I would add that on your right continent, it looks like a plate being pulled apart at the lakes, rather than two plates coming together right below the lakes. Take a look at North America--the Great Lakes and the many small lakes in northern US and in Canada, and up through those many small islands... this is all a result of the continent being ripped apart by tectonic forces.
Note that plates can have several interactions, and they can take place differently on different sections of the plate. It's all driven by currents in the magma below the plates, which act like conveyor belts.
When plates come together, or converge, one will subduct. This creates a subduction zone where plate is being actively destroyed by being forced under another plate, into hot magma. If these two are continental crust, which is much thicker than oceanic crust, it's more likely to form large mountains. Even small islands are likely to scrape off and form mountains from accretion. Oceanic crust will subduct under continental crust.
Subduction zones are hot spots for earthquakes, as well, and notoriously create very large earthquakes, though are often spaced out every several hundred years.
This is in contrast to emergence where new plate is being formed, often in the ocean. See Ring of Fire in the pacific for a classic example. These spots are usually very volcanic, and can create chain islands such as the Aleutian Islands in Alaska.
Hawaii is a bit of a unique case. You'll notice it isn't on a boundary but is smack in teh middle of a plate. There is a hot spot there, where magma melts through the crust because that spot is much hotter than other spots, and it frequently erupts (Hawaii has many active volcanoes that have frequent smaller eruptions) and while the crust travels as it subducts and emerges, the hot spot does not move. The arc of the island chains is created by very large eruptions of this spot over time. See also Yellowstone supervolcano. This is the same sort of hot spot which erupts in different spots on the plate as it travels over the magma hot spot. If you look at eruptions over time, it has the same pattern. This phenomenon, at least when I last researched it, isn't well understood, but is very interesting in my opinion.
Some of your islands in the middle of the ocean are like this.
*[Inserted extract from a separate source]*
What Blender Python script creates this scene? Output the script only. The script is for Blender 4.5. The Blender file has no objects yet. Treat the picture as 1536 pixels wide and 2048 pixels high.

I think it's fine, considering not much is known about this phenomenon, I don't think it's a problem to have many hot spots.
In regards more to your map vs just info dumping, I'm not an expert on this, just know a bit, but I would say it might make more sense for some of the oceanic boundaries to either be up against the crust, or out in the middle of the ocean (two oceanic plates). Look at Earth's tectonic plates, yes there are some places where a boundary is kind of by a coast but a little bit farther, these are all approaching becoming an oceanic-subducting-under-crust situation. See Japan on a map, this is getting scooted towards China and will eventually just be accreted mountains. If you have a strange space like two oceanic crusts really close to a continent, it might have more of a story.
Finally, I think your crescent island would be best created by a landmass ripped apart, and warped a bit over time, trending to be pulled apart generally in every direction.